=== TASK DETAILS ===
Retype exactly the lines below, beginning with the first and ending with the line where "PI = math.pi" appears.

#### TASK INPUT ####

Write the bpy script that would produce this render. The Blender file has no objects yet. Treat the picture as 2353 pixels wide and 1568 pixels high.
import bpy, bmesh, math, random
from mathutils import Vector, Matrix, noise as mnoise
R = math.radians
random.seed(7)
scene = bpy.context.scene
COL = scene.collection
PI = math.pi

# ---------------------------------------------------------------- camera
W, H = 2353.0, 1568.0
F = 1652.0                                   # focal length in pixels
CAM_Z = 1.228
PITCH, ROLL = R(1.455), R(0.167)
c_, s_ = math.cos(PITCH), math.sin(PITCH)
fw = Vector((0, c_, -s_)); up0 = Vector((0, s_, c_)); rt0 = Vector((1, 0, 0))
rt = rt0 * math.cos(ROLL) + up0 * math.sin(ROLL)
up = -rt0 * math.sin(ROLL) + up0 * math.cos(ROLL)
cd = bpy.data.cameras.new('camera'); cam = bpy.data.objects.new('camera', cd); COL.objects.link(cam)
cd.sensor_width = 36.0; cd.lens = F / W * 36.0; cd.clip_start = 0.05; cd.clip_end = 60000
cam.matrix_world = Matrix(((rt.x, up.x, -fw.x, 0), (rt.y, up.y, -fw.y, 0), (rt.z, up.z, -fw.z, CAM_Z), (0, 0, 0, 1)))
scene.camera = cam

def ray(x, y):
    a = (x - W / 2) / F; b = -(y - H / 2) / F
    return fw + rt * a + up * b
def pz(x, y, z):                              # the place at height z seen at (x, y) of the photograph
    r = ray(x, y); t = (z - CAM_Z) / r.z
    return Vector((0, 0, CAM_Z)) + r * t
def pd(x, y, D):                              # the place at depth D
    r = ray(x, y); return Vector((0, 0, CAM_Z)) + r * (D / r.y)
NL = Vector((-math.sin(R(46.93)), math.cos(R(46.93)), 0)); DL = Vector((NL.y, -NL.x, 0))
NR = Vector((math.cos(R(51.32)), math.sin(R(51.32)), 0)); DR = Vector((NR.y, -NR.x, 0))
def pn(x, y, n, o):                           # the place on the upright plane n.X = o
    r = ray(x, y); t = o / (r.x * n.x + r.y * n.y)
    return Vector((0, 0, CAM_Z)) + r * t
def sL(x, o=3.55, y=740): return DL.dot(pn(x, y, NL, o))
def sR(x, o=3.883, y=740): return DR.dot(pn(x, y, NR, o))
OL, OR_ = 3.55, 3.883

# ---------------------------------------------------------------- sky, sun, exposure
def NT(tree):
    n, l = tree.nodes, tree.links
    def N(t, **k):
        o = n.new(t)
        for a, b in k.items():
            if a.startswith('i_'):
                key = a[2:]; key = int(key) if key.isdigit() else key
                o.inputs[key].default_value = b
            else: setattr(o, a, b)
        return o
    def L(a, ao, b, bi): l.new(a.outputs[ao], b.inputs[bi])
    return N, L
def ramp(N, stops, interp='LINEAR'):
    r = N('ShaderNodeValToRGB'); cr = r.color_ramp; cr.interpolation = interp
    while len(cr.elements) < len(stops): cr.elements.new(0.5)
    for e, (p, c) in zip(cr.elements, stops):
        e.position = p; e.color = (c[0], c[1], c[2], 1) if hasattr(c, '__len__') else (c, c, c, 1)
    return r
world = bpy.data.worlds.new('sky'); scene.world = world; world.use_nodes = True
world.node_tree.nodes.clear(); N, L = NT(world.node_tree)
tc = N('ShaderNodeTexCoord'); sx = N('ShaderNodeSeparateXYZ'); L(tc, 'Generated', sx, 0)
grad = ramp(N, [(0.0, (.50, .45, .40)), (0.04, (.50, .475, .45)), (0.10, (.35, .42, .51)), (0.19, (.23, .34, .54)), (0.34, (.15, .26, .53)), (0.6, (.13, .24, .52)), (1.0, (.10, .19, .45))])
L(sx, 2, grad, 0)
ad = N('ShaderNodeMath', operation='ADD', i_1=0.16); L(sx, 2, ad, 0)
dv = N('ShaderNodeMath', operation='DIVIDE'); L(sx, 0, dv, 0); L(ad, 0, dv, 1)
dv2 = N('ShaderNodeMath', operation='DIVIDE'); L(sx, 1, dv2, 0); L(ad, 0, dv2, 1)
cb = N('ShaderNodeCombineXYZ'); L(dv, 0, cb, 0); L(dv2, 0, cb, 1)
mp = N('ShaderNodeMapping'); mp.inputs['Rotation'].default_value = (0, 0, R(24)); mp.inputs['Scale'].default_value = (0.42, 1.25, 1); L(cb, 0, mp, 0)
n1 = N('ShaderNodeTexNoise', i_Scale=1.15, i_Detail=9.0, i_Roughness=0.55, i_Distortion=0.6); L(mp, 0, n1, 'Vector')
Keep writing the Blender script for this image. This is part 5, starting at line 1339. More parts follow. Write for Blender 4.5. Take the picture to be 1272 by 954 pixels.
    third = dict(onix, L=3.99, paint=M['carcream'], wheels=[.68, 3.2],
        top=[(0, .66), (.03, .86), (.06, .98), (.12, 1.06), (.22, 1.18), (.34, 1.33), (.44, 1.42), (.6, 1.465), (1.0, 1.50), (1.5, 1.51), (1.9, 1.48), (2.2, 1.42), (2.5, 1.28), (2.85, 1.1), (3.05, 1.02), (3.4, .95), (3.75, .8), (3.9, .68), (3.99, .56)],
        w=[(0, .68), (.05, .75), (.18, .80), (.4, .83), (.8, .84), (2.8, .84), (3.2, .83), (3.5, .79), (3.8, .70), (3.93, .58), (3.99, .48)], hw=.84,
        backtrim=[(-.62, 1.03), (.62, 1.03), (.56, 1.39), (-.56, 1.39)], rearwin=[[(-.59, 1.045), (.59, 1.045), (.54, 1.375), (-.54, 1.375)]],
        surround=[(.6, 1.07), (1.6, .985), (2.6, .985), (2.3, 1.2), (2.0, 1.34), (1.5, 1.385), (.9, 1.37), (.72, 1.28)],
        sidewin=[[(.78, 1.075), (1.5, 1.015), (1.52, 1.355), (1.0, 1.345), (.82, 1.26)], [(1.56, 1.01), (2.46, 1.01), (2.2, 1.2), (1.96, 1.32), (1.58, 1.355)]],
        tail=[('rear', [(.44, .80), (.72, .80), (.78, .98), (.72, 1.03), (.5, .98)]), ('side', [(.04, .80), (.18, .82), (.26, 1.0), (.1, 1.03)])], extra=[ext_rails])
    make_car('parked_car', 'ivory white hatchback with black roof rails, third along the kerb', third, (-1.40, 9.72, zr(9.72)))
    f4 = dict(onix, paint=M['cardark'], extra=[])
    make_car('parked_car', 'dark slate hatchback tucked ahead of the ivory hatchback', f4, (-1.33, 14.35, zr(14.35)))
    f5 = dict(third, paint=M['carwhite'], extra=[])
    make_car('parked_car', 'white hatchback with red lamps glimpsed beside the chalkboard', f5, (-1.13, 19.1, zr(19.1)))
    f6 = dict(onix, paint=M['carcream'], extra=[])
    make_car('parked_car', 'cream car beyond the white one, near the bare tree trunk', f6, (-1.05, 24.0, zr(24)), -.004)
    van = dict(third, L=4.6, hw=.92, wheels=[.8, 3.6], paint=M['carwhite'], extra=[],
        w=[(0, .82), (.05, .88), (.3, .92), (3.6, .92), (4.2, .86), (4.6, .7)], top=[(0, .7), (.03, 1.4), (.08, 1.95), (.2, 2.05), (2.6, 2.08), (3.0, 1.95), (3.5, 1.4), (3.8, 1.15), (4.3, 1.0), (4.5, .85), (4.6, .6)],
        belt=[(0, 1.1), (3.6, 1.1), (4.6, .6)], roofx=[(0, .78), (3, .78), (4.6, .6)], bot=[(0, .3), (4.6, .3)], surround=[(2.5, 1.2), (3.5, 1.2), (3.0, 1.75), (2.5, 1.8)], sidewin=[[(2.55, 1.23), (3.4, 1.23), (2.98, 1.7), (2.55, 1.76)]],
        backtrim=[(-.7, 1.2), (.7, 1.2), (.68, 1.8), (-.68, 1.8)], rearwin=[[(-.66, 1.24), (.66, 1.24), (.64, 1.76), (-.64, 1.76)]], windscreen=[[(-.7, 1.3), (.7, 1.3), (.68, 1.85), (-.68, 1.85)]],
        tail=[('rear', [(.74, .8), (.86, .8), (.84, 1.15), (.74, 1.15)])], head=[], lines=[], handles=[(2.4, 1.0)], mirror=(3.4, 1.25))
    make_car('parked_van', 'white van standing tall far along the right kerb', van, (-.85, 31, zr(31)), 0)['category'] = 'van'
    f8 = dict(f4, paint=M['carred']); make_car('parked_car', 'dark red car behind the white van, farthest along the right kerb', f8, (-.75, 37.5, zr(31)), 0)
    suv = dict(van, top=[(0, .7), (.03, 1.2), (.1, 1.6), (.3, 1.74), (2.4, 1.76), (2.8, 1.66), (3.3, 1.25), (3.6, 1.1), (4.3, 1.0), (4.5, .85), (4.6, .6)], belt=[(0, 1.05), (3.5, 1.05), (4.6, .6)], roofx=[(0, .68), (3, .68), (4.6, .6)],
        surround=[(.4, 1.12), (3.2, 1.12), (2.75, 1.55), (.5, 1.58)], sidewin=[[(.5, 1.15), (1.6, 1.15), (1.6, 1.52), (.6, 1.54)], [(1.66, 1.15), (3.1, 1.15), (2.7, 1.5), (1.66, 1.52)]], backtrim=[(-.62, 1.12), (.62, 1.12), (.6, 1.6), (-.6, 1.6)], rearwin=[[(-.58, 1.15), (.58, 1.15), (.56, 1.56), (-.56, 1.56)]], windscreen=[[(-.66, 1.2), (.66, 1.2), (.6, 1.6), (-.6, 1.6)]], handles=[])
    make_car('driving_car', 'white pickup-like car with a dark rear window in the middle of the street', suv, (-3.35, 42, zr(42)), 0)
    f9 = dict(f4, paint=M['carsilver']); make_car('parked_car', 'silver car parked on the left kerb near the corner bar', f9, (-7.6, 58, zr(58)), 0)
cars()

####

=== SOLUTION TO THE PROBLEM ===
Write the bpy script that would produce this render. The Blender file has no objects yet. Treat the picture as 2353 pixels wide and 1568 pixels high.
import bpy, bmesh, math, random
from mathutils import Vector, Matrix, noise as mnoise
R = math.radians
random.seed(7)
scene = bpy.context.scene
COL = scene.collection
PI = math.pi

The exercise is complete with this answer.